Questo parere si integra agevolmente con quello dello storico svizzero Eduard Fueter, il quale, tracciando un parallelo fra la politica coloniale tedesca e quella italiana, capovolge il giudizio corrente e si esprime più favorevolmente circa la seconda che non la prima, nella sua ormai classica opera «Storia universale degli ultimi cento anni» (titolo originale: «Storia degli ultimi cento anni, 1815-1920» (titolo originale: «Weltgeschichte der letzen Jahre»; trasduzione italiana di Ettore Bassan, Torino, Giulio Einaudi Editore, 1949, pp. 425-26, 441):

«Non si potrà negare che dei due stati [Germania e Italia] l’Italia fin dal principio vide più chiaramente la sua mèta e scelse più abilmente i mezzi da impiegare.

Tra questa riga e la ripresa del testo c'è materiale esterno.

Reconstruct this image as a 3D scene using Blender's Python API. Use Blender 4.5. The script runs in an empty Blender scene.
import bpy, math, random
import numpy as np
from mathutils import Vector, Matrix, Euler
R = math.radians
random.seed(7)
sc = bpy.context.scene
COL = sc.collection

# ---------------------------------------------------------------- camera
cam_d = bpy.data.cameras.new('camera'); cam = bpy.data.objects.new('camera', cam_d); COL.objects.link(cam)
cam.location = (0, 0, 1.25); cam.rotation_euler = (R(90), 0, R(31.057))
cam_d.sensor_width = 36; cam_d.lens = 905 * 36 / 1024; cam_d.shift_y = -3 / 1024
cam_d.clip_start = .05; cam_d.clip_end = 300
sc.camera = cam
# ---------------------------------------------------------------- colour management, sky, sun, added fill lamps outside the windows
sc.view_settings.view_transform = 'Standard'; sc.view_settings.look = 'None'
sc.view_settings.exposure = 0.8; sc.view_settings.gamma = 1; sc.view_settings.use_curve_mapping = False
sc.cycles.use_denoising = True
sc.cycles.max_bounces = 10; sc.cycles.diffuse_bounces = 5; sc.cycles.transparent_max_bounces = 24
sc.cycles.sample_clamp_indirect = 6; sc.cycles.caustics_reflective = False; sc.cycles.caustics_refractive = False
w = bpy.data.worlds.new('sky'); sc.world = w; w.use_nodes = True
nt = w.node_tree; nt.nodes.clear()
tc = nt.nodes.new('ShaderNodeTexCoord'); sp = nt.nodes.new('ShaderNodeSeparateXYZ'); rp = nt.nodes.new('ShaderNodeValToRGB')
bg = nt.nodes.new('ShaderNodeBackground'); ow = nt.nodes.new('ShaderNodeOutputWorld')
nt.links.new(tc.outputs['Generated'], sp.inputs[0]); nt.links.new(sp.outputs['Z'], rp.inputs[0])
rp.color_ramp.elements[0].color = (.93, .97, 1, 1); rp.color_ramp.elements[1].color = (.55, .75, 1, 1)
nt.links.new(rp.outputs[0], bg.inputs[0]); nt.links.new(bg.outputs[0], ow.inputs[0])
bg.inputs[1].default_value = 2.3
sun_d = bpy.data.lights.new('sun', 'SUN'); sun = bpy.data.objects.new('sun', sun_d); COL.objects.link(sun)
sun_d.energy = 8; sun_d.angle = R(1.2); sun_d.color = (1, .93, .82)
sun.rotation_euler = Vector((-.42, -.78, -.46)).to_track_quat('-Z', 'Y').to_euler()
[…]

Poteva del resto dipendere anche dalla relativa debolezza  militare della penisola se il paese procedete sempre in modo da evitare un aperto conflitto con un’altra grande potenza europea, ma all’Italia (che aveva una massa di emigrati molto più forte, e forse anche maggiori ragioni della Germania per cercare di mantener stretti contatti politici tra i suoi figli residenti  all’estero e la madrepatria) si dovrà tributare il riconoscimento che essa indirizzò la propria politica estera con coerenza in questa direzione, non dimenticando mai l’importanza di una politica coloniale. Della Germania non  si può dire altrettanto. I suoi successi coloniali furono più importanti di quelli dell’Italia, per ciò che riguarda l’estensione delle sue conquiste, ed essa poté ottenere dagli altri stati, mercé pressioni di ordine militare, delle concessioni alle quali l’Italia non poteva ancora pensare. Ma non furono sempre tratte le opportune conseguenze di questo programma nella politica estera; la politica estera della Germania in Europa non fu modificata nel senso che sarebbe stato necessario in conformità alle nuove mète coloniali. […]

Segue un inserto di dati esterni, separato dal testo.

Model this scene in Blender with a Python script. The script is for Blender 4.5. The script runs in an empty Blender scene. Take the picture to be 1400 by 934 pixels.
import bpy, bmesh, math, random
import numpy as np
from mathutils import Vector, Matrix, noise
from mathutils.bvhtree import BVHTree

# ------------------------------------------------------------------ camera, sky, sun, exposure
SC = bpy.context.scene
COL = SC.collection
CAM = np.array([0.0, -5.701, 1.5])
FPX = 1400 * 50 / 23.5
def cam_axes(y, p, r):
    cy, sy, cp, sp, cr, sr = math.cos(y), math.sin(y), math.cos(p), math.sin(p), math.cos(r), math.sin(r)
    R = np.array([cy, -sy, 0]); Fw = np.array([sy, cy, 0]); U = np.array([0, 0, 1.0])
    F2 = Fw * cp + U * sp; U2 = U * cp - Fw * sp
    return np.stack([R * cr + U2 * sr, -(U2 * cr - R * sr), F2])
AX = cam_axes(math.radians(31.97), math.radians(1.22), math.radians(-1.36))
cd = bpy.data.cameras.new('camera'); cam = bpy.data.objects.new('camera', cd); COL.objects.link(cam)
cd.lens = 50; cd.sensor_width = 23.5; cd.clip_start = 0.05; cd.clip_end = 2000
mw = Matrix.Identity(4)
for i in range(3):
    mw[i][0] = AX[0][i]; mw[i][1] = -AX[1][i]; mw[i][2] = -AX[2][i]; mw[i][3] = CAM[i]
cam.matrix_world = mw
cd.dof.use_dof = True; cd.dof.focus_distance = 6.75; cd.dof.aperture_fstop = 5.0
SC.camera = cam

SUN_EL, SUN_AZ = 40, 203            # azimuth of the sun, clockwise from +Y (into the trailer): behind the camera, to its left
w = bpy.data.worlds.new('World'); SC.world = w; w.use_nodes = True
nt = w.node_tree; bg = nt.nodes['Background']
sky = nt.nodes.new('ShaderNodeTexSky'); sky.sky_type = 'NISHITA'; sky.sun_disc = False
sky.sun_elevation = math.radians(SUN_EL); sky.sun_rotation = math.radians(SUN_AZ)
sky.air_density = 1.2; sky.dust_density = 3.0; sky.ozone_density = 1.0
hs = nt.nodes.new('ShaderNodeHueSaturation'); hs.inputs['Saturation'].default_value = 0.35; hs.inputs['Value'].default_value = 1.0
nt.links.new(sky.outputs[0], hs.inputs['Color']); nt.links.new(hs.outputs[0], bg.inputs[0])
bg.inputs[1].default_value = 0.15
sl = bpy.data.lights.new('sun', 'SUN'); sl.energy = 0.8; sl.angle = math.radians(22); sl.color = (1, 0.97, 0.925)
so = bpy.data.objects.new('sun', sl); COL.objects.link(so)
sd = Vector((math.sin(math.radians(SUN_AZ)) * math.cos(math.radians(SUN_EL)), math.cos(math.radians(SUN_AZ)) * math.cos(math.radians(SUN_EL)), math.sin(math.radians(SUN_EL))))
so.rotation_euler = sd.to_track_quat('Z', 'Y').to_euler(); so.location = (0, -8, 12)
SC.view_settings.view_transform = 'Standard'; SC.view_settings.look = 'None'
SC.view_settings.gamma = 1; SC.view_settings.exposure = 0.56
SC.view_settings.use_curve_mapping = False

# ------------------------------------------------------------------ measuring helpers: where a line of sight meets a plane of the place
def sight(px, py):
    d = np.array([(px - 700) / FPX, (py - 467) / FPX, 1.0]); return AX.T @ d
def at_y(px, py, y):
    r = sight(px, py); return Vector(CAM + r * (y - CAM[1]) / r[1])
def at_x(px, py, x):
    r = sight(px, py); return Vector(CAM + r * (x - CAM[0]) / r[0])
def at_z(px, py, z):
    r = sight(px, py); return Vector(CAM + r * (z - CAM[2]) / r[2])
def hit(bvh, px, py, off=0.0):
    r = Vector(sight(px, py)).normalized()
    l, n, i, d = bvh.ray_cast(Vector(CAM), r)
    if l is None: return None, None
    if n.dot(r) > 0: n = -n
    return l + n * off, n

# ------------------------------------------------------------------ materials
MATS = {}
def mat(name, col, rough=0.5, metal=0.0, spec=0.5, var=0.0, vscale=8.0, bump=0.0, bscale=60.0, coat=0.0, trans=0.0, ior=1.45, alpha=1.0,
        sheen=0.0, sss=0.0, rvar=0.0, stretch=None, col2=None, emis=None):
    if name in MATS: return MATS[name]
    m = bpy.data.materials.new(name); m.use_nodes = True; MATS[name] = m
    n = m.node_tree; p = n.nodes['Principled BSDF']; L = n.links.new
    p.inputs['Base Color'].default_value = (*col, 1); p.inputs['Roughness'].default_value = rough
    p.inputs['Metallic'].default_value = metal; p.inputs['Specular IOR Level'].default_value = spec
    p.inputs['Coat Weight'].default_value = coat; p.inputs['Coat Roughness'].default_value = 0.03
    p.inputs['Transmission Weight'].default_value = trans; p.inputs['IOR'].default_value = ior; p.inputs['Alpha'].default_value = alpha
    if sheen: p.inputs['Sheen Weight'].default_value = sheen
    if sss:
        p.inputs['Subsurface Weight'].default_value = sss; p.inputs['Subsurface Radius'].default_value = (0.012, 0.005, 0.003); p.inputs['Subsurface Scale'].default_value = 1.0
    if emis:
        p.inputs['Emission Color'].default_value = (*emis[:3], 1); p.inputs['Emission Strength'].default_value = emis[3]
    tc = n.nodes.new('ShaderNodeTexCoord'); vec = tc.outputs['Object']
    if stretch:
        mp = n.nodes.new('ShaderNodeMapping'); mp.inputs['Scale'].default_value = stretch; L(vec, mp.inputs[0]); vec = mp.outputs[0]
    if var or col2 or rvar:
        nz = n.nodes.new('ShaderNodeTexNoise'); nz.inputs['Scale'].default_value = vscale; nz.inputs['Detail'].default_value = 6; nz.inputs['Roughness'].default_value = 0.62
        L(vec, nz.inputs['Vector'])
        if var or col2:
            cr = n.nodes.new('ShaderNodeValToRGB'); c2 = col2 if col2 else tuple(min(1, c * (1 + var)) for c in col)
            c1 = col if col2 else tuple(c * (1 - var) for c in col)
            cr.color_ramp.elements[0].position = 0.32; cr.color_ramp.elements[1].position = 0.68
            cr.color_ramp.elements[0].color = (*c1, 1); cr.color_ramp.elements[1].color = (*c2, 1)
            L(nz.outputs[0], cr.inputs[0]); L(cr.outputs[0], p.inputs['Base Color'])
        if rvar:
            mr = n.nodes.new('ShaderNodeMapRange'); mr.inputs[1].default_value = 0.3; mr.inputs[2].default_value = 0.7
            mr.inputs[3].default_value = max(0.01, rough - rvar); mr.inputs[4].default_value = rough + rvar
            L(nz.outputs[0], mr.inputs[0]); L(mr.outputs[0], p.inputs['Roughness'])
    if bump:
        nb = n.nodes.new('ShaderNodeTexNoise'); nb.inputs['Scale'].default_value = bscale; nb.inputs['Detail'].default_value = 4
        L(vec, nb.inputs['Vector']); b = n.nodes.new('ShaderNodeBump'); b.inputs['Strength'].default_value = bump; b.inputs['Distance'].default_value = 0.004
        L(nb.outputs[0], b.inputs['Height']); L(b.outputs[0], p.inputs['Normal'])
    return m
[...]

L’Italia rappresenta un caso speciale. I suoi interessi si basavano soprattutto sula sua natura di stato mediterraneo; se essa entrò soltanto in questo momento nella lotta per l’Africa, ciò si deve ascrivere unicamente alla circostanza che era diventata una grande potenza più tardi della Francia, e non già perché avesse risentito dei nuovi atteggiamenti nella valutazione dell’Africa. La politica africana dell’Italia si è perciò in generale indirizzata per nuove vie e non può essere considerata quale parte dell’azione collettiva delle potenze europee [come, ad esempio, fu il caso del Marocco]. Rimase invece lontana da ogni partecipazione alla spartizione dell’Africa, nonostante forti interessi mediterranei, la monarchia austro-ungarica, principalmente per ragioni di politica interna. Conseguenza di ciò fu che la politica di espansione austriaca gravitò esclusivamente verso i Balcani.»

Questa, dunque, l’opinione di due insigni storici europei, l’uno dei primi del Novecento, l’altro della fine del secolo: ed è un’opinione abbastanza sorprendente per il lettore italiano, abituato a sentirsi dire, dagli storici di casa propria, che il colonialismo italiano è stato, in tutto e per tutto, un crimine e un errore.

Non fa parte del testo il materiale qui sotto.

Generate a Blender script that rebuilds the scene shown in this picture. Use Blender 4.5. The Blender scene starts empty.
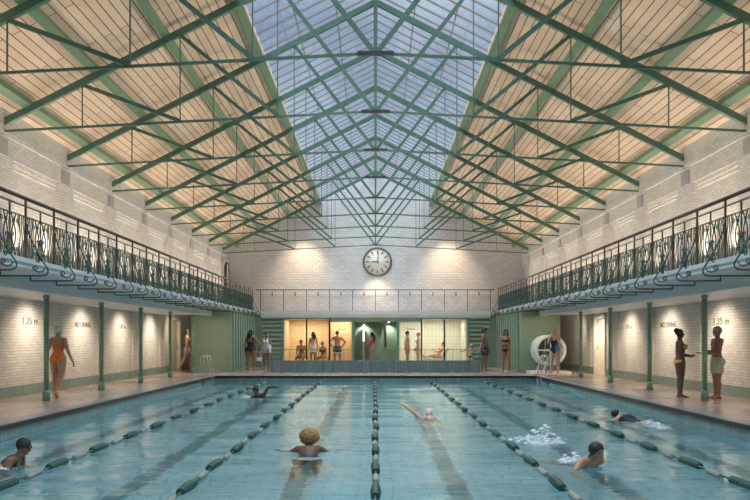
import bpy, bmesh, math, random
import numpy as np
from mathutils import Vector, Matrix, Euler

random.seed(7); np.random.seed(7)
SC = bpy.context.scene
COL = SC.collection
PI = math.pi
def R(a): return math.radians(a)

# ------------------------------------------------------------------ camera
cam = bpy.data.cameras.new('camera'); camo = bpy.data.objects.new('camera', cam); COL.objects.link(camo)
camo.location = (0, 0, 1.5); camo.rotation_euler = (R(90), 0, 0)
cam.sensor_width = 36; cam.lens = 36; cam.shift_y = 88.5/750; cam.shift_x = -0.0007; cam.clip_end = 500; cam.clip_start = .05
SC.camera = camo

# ------------------------------------------------------------------ world
W = bpy.data.worlds.new('sky'); SC.world = W; W.use_nodes = True
nt = W.node_tree; nt.nodes.clear()
def wn(t): return nt.nodes.new(t)
out = wn('ShaderNodeOutputWorld'); bg = wn('ShaderNodeBackground'); tc = wn('ShaderNodeTexCoord')
sx = wn('ShaderNodeSeparateXYZ'); ramp = wn('ShaderNodeValToRGB'); noi = wn('ShaderNodeTexNoise'); r2 = wn('ShaderNodeValToRGB'); mx = wn('ShaderNodeMixRGB')
nt.links.new(tc.outputs['Generated'], sx.inputs[0]); nt.links.new(sx.outputs['Z'], ramp.inputs[0])
e = ramp.color_ramp.elements
e[0].position = .10; e[0].color = (.86, .90, .95, 1)
e[1].position = 1.0; e[1].color = (5.6, 6.1, 6.7, 1)
for p_, c_ in ((.25, (.46, .55, .68)), (.38, (.235, .30, .42)), (.48, (.60, .68, .80)), (.70, (4.4, 4.8, 5.3))):
    n_ = ramp.color_ramp.elements.new(p_); n_.color = c_+(1,)
noi.inputs['Scale'].default_value = 5.0; noi.inputs['Detail'].default_value = 5
nt.links.new(tc.outputs['Generated'], noi.inputs['Vector'])
r2.color_ramp.elements[0].position = .48; r2.color_ramp.elements[1].position = .75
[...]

Se fu un errore, fu un errore condiviso da tutte le maggiori potenze mondiali dell’epoca, Stati Uniti, Russia e Giappone compresi (sia pure in forme diverse dagli Stati europei, e con la sola eccezione, già notata dal Fueter, dell’Impero austro-ungarico).
Se non lo fu, poche altre nazioni ebbero più motivi dell’Italia per impegnarsi in direzione della conquista di un impero coloniale; e poche altre nazioni subirono un danno più grave dalla perdita di esso. Non la subì certo la Germania del 1918, che, ricca comunque di ferro e carbone e con una economia industriale in grado di assorbire tutta la propria forza lavoro, non ne aveva bisogno né per procurarsi fonti di energia e materie prime, né per dare uno sbocco alla propria manodopera disoccupata.
E tanto ci sembra che andasse detto per porre le basi di una futura, più serena discussione circa i pro ed i contro di questa pagina della nostra recente storia nazionale, oggi così volentieri rimossa o sottovalutata dagli studiosi di formazione accademica e così volentieri posta in una luce falsa e tendenziosa dall’intellighenzia politicamente corretta.